As a philosophical treatise, The Politics of Climate Change is excellent and in places even brilliant. Giddens is not shy of offering up perspectives sure to provoke the dominant climate policy intelligentsia. Among his heresies, he tells us that “skeptics do deserve and must receive a hearing”; and that “tackling global warming has nothing to do with saving the earth”. He dismisses popularized phrases such as 'sustainable development', which he calls a “slogan, rather than an analytical concept”. Similarly, he rejects the precautionary principle — typically characterized as 'better safe than sorry' — arguing that “it can be used to justify completely opposite courses of action”. For example, it can give good reason for mitigating expected climate change, but equally, if the greater fear is harming economic growth, it can be used to validate inaction.

Giddens is also quite clear in his evaluation of existing policies. “There is no nation that gets even close to what might be regarded as an effective performance in terms of reduction of greenhouse gases,” he writes. Taking the UK as an example, he is rightfully sceptical of the ability of the Climate Change and Energy Acts to deliver on promised emissions reductions, and he is similarly justified in noting the absence of adaptation planning from existing policy.

Having largely dismissed the rhetoric of targets and timetables that has come to dominate climate policy discussions, Giddens then moves on to promoting his own perspective. Here the book is far less satisfactory, resorting to wishy-washy recommendations and generic exhortation. For instance, he contends that “climate change should be lifted out of a right-left context, where it has no place” and says “it is up to the government to move toward a thorough clean-out of anti-environmental subsidies” without defining how either would be achieved in practice.

Many of Giddens's recommendations have a frustrating impartiality about them such that it is nearly impossible to divine his exact stance on the issues. He argues, for example, that successful adaptation requires that we “specify what the effects of global warming will be” but that it should also be flexible because “it isn't normally possible to predict in detail what will have to be confronted and when”. A preponderance of such seemingly contradictory statements undercuts the prescriptive value of the book.

The book is also marred by an unacceptable number of mistakes in the details of climate policy and science. While these will probably be glossed over by the layman, they sit like an uncomfortable stone in the shoe of an expert reader. Among these are Giddens's claim that the Intergovernmental Panel on Climate Change identified a most-probable scenario for the future climate, and his assertion that El Niño events may act to moderate human-induced warming.

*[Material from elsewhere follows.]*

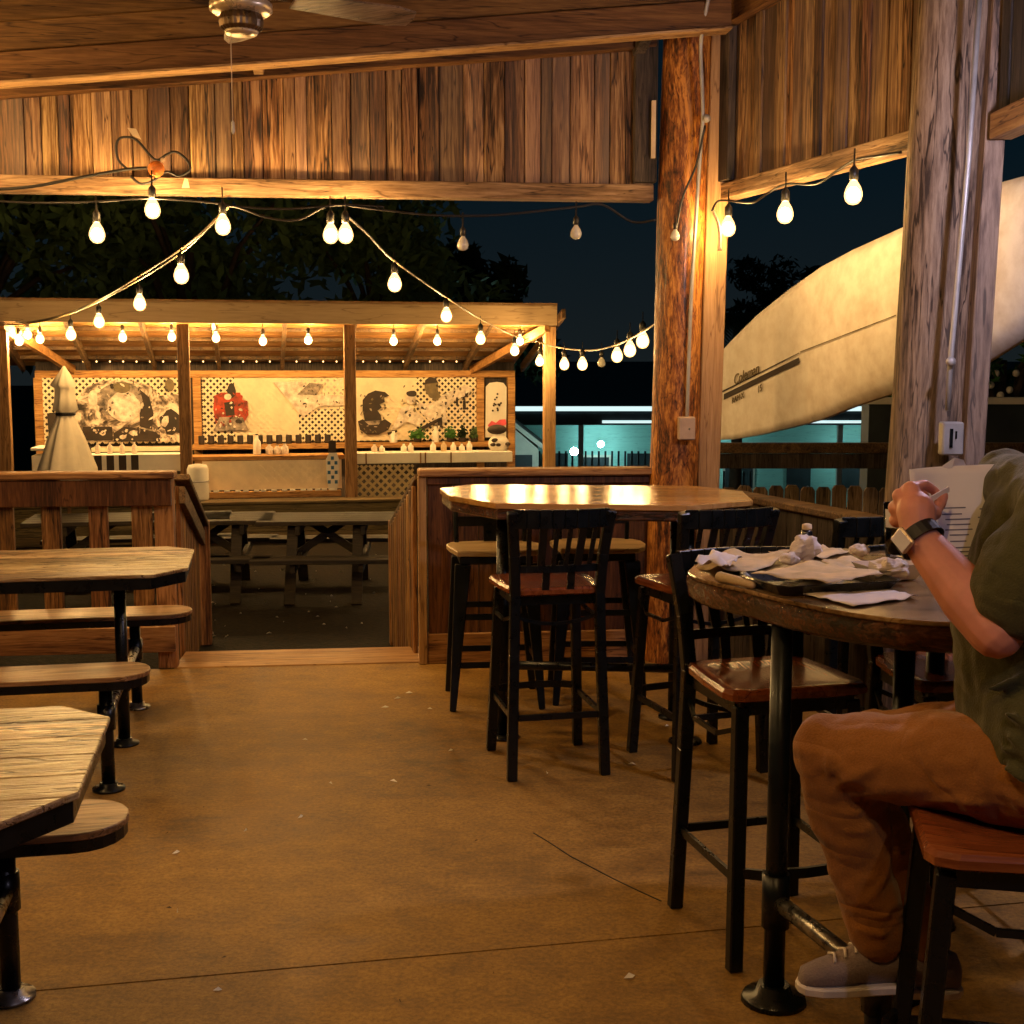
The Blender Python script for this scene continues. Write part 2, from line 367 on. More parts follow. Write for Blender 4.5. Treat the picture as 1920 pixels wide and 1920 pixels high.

Perhaps more discomforting is the apparent moment of academic hubris when Giddens takes a well-known phenomenon — that people do not act on an incrementally growing threat until it becomes visible, by which stage action may be too late — and names it “the Giddens paradox”. In climate change circles this concept, which is not in fact a paradox, has been cited in the literature for decades. If there is a “Giddens paradox” to be found in this book it lies in the stark contrast between the author's compelling and sensible third-way philosophy on climate policy and his frustrating inability to translate that philosophy into concrete policy options. Overcoming that paradox is what will lead to actual progress on climate policy.

But make no mistake: overall, Giddens's book is valuable in setting forth a picture of climate policy distinctly different from that found in conventional circles, namely the political left and right. We are in desperate need of a third way. By legitimizing policy discussions other than the stale approaches that now dominate the debate, Giddens moves us a step closer to realizing a viable alternative.